Dust Settling From Calderon's Victory in Mexico Elections

Felipe Calderon won Mexico's presidential election not because of who he is, but because of who he isn't.

After peacefully ushering in democracy only six years ago, many Mexicans were not ready to shake up the status quo and flip the country on its head with a leftist leader who promised to put its nearly 50 million poor first.

While Mexicans were largely disappointed that President Vicente Fox did not do more to improve their daily lives, he also did not make things worse. The former Coca-Cola executive's six years in office have been marked by slow but steady economic growth, without the kind of financial meltdowns that had plagued the country since the 1960s.

In the end, those who voted for Calderon opted to play it safe. Many worried his main rival, Andres Manuel Lopez Obrador, would send Mexico down the path of other Latin American countries like Venezuela, where President Hugo Chavez's socialist policies have driven away foreign investment.

Calderon capitalized on those fears, airing an ad on national TV highlighting a diplomatic flap last year in which Chavez warned Fox: "Don't mess with me sir. You'll get stung." The spot then cut to video of Lopez Obrador telling the president to "shut up." The finale: "Say no to intolerance."

Other ads showed images of Lopez Obrador emblazoned with "Crisis" or "A danger to Mexico."

CountryWatch: Mexico

The former Mexico City mayor complained about the ads comparing him to Chavez, and electoral officials eventually ordered Calderon's campaign to take them off the air.

But the message had already left its mark in the minds of Mexicans. In a country closely tied to the United States and where American companies are the largest private-sector employers, many believed the risks were too great.

Some worried a Lopez Obrador presidency would return the country to its boom-and-bust years, when the peso rode a roller-coaster and many people felt their savings were better off under a mattress than in banks.

Lopez Obrador worked to assure foreign investors he was no Chavez. He sent his chief economic adviser, Cambridge-educated Rogelio Ramirez de la O, an independent consultant well respected on Wall Street, to spread the word that he planned to build on Mexico's economic system — not dismantle it.

While that message calmed international markets, it failed to reach his most crucial audience: Mexico's growing middle class, whose memories of the last financial crisis in 1994 were still too painful. That crisis galvanized people across class lines to kick out the Institutional Revolutionary Party, or PRI, six years later, ending seven decades of single-party rule.

Famous for mobilizing millions of devoted followers, Lopez Obrador struggled to prove he was a statesman and not a rabble-rouser. But his nickname, el Peje — after a feisty, scrappy fish from his swampy Gulf state of Tabasco — didn't help.

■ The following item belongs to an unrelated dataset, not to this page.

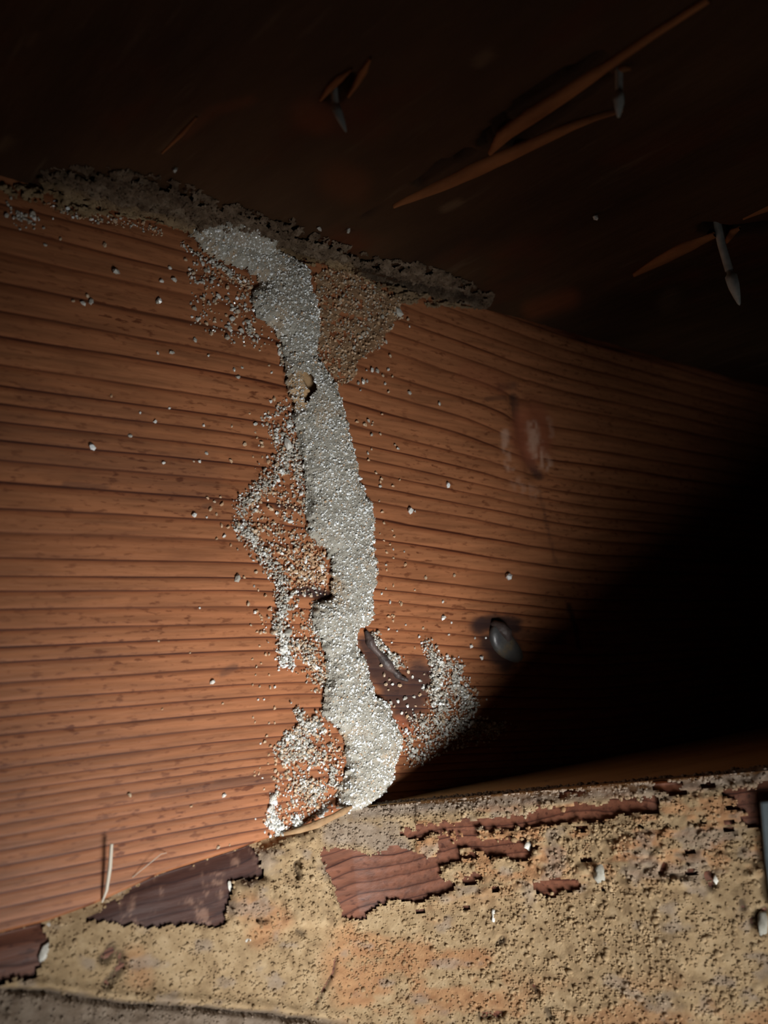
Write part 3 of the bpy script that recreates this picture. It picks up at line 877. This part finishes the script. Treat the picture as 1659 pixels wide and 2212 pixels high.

The suit-wearing, bespectacled Calderon guaranteed stability. His campaign slogan was "My job will be to make sure you have a job."

But if the Harvard-educated, free-trade-friendly Calderon won by promising to stay the course, he must do more than that if he is to mend a country deeply divided by a campaign that shone a spotlight on its wide, centuries-old gap between rich and poor. He faces governing a nation where just over a third of the popular vote put him in office.

What's more, millions of left-leaning voters felt they were robbed of the presidency for a second time. Lopez Obrador, who has vowed to challenge the official results in court, has blamed fraud for his narrow loss in Sunday's vote. In 1988, Cuauhtemoc Cardenas lost a controversial presidential election marred by allegations the government rigged the vote. Cardenas went on to found Lopez Obrador's Democratic Revolution Party.

This time, however, the resentment is stronger. Many Lopez Obrador supporters feel betrayed by the fraud allegations, believing that Fox's stunning victory over the PRI in 2000 signaled an end to decades of rigged elections. Mexico's millions of poor also thought their numbers would allow them to decide who is the next president.

But Lopez Obrador isn't likely to go away anytime soon. He inspired those who felt they had no voice, and as the symbol of Mexico's new main opposition party, he will likely continue to be their leader — even if it's from the streets instead of the presidential residence.